Como o realizador dispõe de ampla influência midiática – é um dos idealizadores da página “Quebrando o Tabu”, que aproveita o título homônimo de um filme que ele dirigiu em 2011 –, ele obteve entrevistados influentes, como o ex-presidente e sociólogo Fernando Henrique Cardoso, além de reaproveitar imagens veiculadas em diversas emissoras de TV. Chegou mesmo a ter acesso ao acervo pessoal de fotografias do atual presidente do Brasil, Jair Bolsonaro, convertendo-o numa espécie de co-protagonista do filme, junto a si mesmo: de um lado, Fernando “saindo do armário”; do outro, Jair despejando ódio. No primeiro aspecto, admitimos, funciona bem (dentro dos limites classistas anteriormente mencionados); no segundo, entretanto, talvez provoque reações contrárias às desejadas…

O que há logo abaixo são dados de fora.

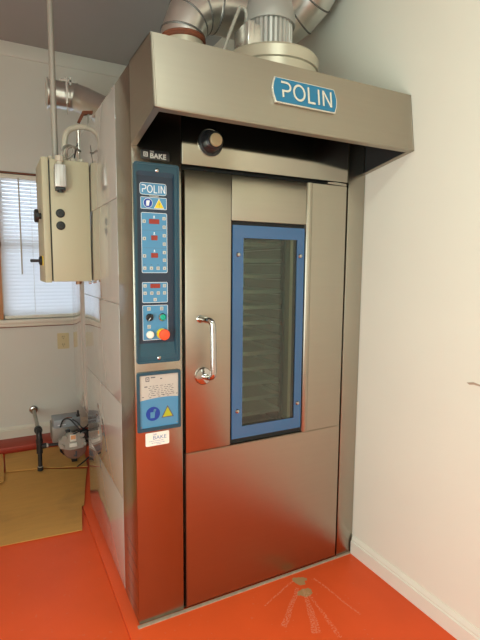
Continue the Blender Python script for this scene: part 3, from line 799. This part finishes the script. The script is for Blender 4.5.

Em determinado momento, o diretor entrevista um ex-assessor de imprensa do atual presidente, que confessa que, quando os jornais publicavam alguma frase negativa do então deputado, eles a distribuíam entre os apoiadores do político de extrema-direita, visto que seus eleitores identificavam-se afirmativamente com os seus preconceitos. Se isso é tematizado de maneira tão explícita, porque o filme insiste em repetir eventos e declarações já muito desgastadas, no que tange ao odioso conservadorismo moral do candidato refutado? Infelizmente, isso faz com que o documentário torne-se uma campanha eleitoral involuntária para Jair Bolsonaro!
Ao insistir que o diferencial deste filme em relação a tantos outros produtos assemelhados é a narração com voz frágil – em contraposição à gravidade tonitruante da maioria dos narradores masculinos –, o diretor-personagem consegue algum êxito ao estimular a empatia, que, segundo o texto lido, deve ser mais enfática que a apatia nas situações por ele descritas. Mas, por investir na reprodução de argumentos repetitivos, ele propõe-se menos ao debate transformador que à autocelebração ideológica (e também egoica): é um filme feito para agradar quem já votaria contra o atual presidente, e não para estimular uma mudança de postura em quem concorda com ele…
O trecho que enumera os feitos incríveis da vereadora Marielle Franco (1979-2018) – brutalmente assassinada aos trinta e oito anos de idade, após cumprir menos de um ano e meio de mandato –, é muito interessante, sobretudo porque ecoa a fala do deputado autoexilado (depois de sofrer várias ameaças de morte) Jean Wyllys, que diz que “as ideias são à prova de balas”. Porém, ao carecer de um elemento radicalmente inverso para comparar-se, a fim de reiterar os apanágios sexualistas do diretor, o filme faz com que questionemos a própria validade de Fernando Grostein Andrade enquanto defensor das ditas minorias sociais: por que ele não declara, em sua narração, que é irmão do apresentador televisivo Luciano Huck? Porque ele insiste em acrescentar os versos cantados em inglês (sobre a Califórnia), por seu marido Fernando Siqueira (que aparece como FS2, nos créditos finais), num produto que versa sobre problemas eminentemente brasileiros? Quando criança, após lidar com a morte repentina do pai, Fernando foi entrevistado por um programa de TV, onde ele demonstrou-se um exímio orquidófilo, em plena adolescência. Isso fez com que ele recebesse o apelido de “florzinha” na escola, mas o torna um defensor automático de todos os homossexuais? De coração, o que nós esperamos é que Lula volte a ser eleito!